Ordained in 1967, Bishop Haines served in two churches in New York before moving to Rutherfordton, N.C., where he ministered to black and white congregations. In 1981, he was named deputy to the bishop of the Diocese of Western North Carolina and developed a reputation as an excellent administrator.

Five years later, he was elected suffragan bishop, or second in command of the Washington diocese, which includes the District and four counties in Maryland. In his "vision statement" for the diocese, Bishop Haines declared that his goal was to build a community "where all are accepted and none are despised."

Bishop Haines helped put the diocese on sound financial footing and supervised the affairs of the National Cathedral and its three schools. He appeared in the pulpit with Nobel Peace Prize laureate Desmond Tutu in South Africa and raised more than $1 million for hurricane relief in Central America.

In 1992, he named Jane Holmes Dixon suffragan bishop, the first woman to hold that title in the Washington diocese. After he retired in 2000, he moved to Pennsylvania and returned to parish ministry in Lancaster and Manheim, serving until shortly before his death.

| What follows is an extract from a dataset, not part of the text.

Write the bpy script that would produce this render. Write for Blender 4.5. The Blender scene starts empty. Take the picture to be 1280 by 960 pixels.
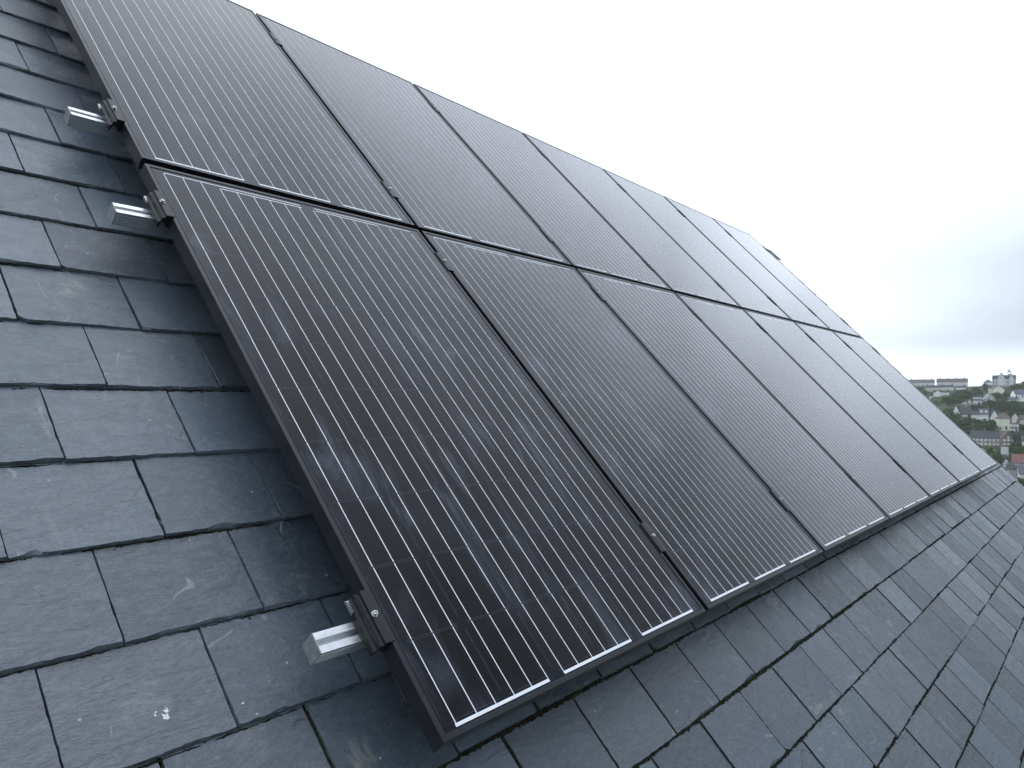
import bpy, bmesh, math, random
import numpy as np
from mathutils import Matrix, Vector, noise
random.seed(7)
scn = bpy.context.scene
COL = scn.collection
PITCH = math.radians(46.5)                       # roof pitch
ROOF = Matrix(((1,0,0),(0,math.cos(PITCH),-math.sin(PITCH)),(0,math.sin(PITCH),math.cos(PITCH)))).to_4x4()
SL = -0.15                                       # slate surface below panel glass plane

# ------------------------------------------------------------------ object helpers
def link(name, me, mat=None, parent=None, mw=None):
    o = bpy.data.objects.new(name, me); COL.objects.link(o)
    if mat is not None and me is not None:
        me.materials.clear()
        for m in (mat if isinstance(mat,(list,tuple)) else [mat]): me.materials.append(m)
    if parent is not None: o.parent = parent
    if mw is not None: o.matrix_local = mw
    return o
def tag(o, label=None, cat=None, group=None, kind=None):
    if label: o['label'] = label
    if cat: o['category'] = cat
    if group: o['group'] = group
    if kind: o['kind'] = kind
    return o
def empty(name, mw, label, cat, group=None):
    o = bpy.data.objects.new(name, None); COL.objects.link(o); o.empty_display_size = .1
    o.matrix_world = mw
    return tag(o, label, cat, group)
def copy_tree(o, parent=None):
    c = o.copy(); COL.objects.link(c); c.parent = parent
    for ch in [x for x in bpy.data.objects if x.parent == o]: copy_tree(ch, c)
    return c
class MB:
    def __init__(s): s.v=[]; s.f=[]; s.m=[]
    def add(s, vs, fs, m=0):
        b=len(s.v); s.v+=[tuple(q) for q in vs]; s.f+=[tuple(b+i for i in f) for f in fs]; s.m+=[m]*len(fs)
    def box(s, x0,x1,y0,y1,z0,z1, m=0):
        s.add([(x0,y0,z0),(x1,y0,z0),(x1,y1,z0),(x0,y1,z0),(x0,y0,z1),(x1,y0,z1),(x1,y1,z1),(x0,y1,z1)],
              [(0,3,2,1),(4,5,6,7),(0,1,5,4),(1,2,6,5),(2,3,7,6),(3,0,4,7)], m)
    def prism(s, prof, a0, a1, axis='y', m=0):
        # prof: list of (p,q) ; axis y -> (p,a,q) ; axis x -> (a,p,q)
        n=len(prof); g=(lambda p,q,a:(p,a,q)) if axis=='y' else (lambda p,q,a:(a,p,q))
        vs=[g(p,q,a0) for p,q in prof]+[g(p,q,a1) for p,q in prof]
        fs=[(i,(i+1)%n,n+(i+1)%n,n+i) for i in range(n)]+[tuple(range(n))[::-1],tuple(range(n,2*n))]
        s.add(vs,fs,m)
    def cyl(s, c, r, z0, z1, n=16, m=0):
        vs=[(c[0]+r*math.cos(2*math.pi*i/n),c[1]+r*math.sin(2*math.pi*i/n),z) for z in (z0,z1) for i in range(n)]
        s.add(vs,[(i,(i+1)%n,n+(i+1)%n,n+i) for i in range(n)]+[tuple(range(n))[::-1],tuple(range(n,2*n))],m)
    def mesh(s, name, fix=True, smooth=False):
        me=bpy.data.meshes.new(name); me.from_pydata(s.v,[],s.f); 
        if any(s.m): me.polygons.foreach_set('material_index', s.m)
        if fix:
            bm=bmesh.new(); bm.from_mesh(me); bmesh.ops.recalc_face_normals(bm,faces=bm.faces); bm.to_mesh(me); bm.free()
        if smooth: me.polygons.foreach_set('use_smooth',[True]*len(me.polygons))
        me.update(); return me
def bevel(me, w, seg=2):
    bm=bmesh.new(); bm.from_mesh(me)
    bmesh.ops.bevel(bm,geom=[e for e in bm.edges if e.is_manifold and e.calc_face_angle(0)>.5],offset=w,segments=seg,affect='EDGES',clamp_overlap=True)
    bm.to_mesh(me); bm.free(); return me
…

In 1994, his son Jeffrey sued an Episcopal priest and other church leaders in North Carolina, saying he had been sexually molested for 12 years. The case was settled out of court.

In addition to his son Thomas Jeffrey Haines of Kittery Point, Maine, Bishop Haines's survivors include his wife of 51 years, Mary T. Haines of Lancaster; five other children, Jennifer Haines Tozier of Advance, N.C., Alicia Haines Pearson and Ronald Gregory Haines, both of Tacoma, Wash., Jonathan Andrew Haines of Portland, Ore., and Peter Joshua Haines of Rockville; 16 grandchildren; and two great-grandchildren.